Data lines:
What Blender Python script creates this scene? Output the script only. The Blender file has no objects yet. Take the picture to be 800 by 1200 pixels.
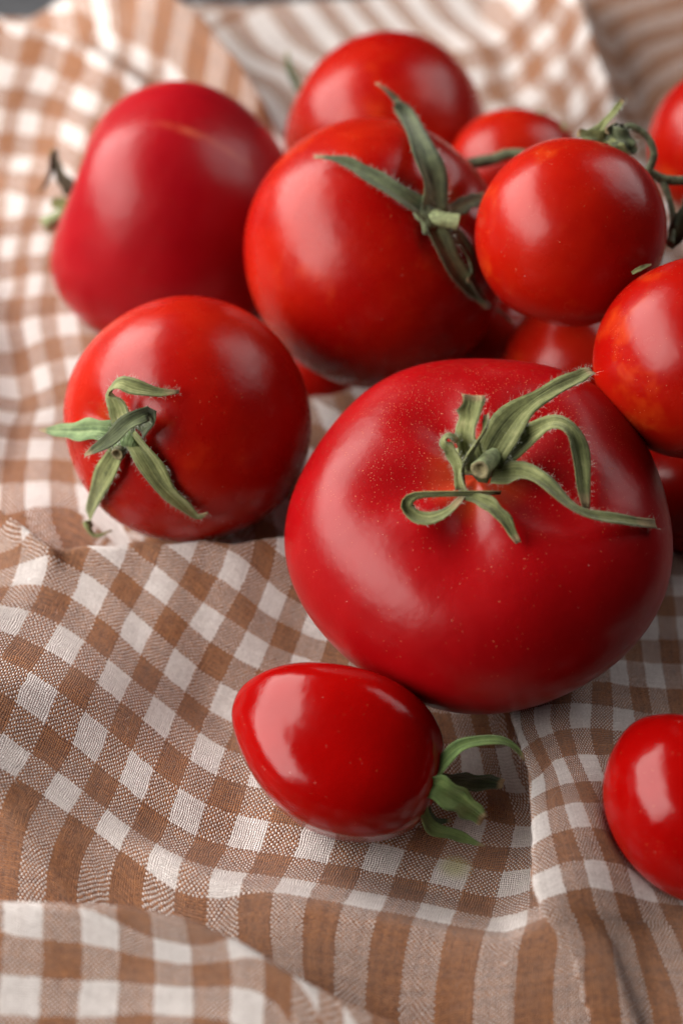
import bpy, bmesh, math, random
import numpy as np
from mathutils import Vector

random.seed(7); rng = np.random.default_rng(7)
S = 0.01                                   # all lengths below are written in centimetres
sc = bpy.context.scene
COL = sc.collection

# ------------------------------------------------------------------ camera
cam = bpy.data.cameras.new('camera'); camo = bpy.data.objects.new('camera', cam); COL.objects.link(camo)
camo.location = (0, -20.0739*S, 25.2943*S)
camo.rotation_euler = (math.radians(90-48), 0, 0)
cam.sensor_fit = 'VERTICAL'; cam.sensor_height = 36; cam.lens = 45
cam.clip_start = .02; cam.clip_end = 30
cam.dof.use_dof = True; cam.dof.focus_distance = 27.8*S; cam.dof.aperture_fstop = 6.3; cam.dof.aperture_blades = 9
sc.camera = camo

# ------------------------------------------------------------------ world and lamps (studio softboxes)
w = bpy.data.worlds.new('World'); sc.world = w; w.use_nodes = True
w.node_tree.nodes['Background'].inputs[0].default_value = (.86, .9, 1, 1)
w.node_tree.nodes['Background'].inputs[1].default_value = .012
def softbox(name, loc, aim, sx, sy, power, colour, spin=0):
    l = bpy.data.lights.new(name, 'AREA'); l.shape = 'RECTANGLE'; l.size = sx*S; l.size_y = sy*S; l.energy = power; l.color = colour
    o = bpy.data.objects.new(name, l); COL.objects.link(o); o.location = Vector(loc)*S
    q = (Vector(aim)-Vector(loc)).to_track_quat('-Z', 'Y'); e = q.to_euler(); o.rotation_euler = e
    o.rotation_euler.rotate_axis('Z', math.radians(spin))
    return o
softbox('softbox_key', (-42, 8, 34), (2, 3, 2), 100, 38, 12.3, (1, .955, .91))
softbox('softbox_side', (46, 36, 44), (4, 6, 3), 44, 44, 2.1, (1, .97, .96))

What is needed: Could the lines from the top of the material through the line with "from mathutils import Vector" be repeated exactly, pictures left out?

Output for this task:
What Blender Python script creates this scene? Output the script only. The Blender file has no objects yet. Take the picture to be 800 by 1200 pixels.
import bpy, bmesh, math, random
import numpy as np
from mathutils import Vector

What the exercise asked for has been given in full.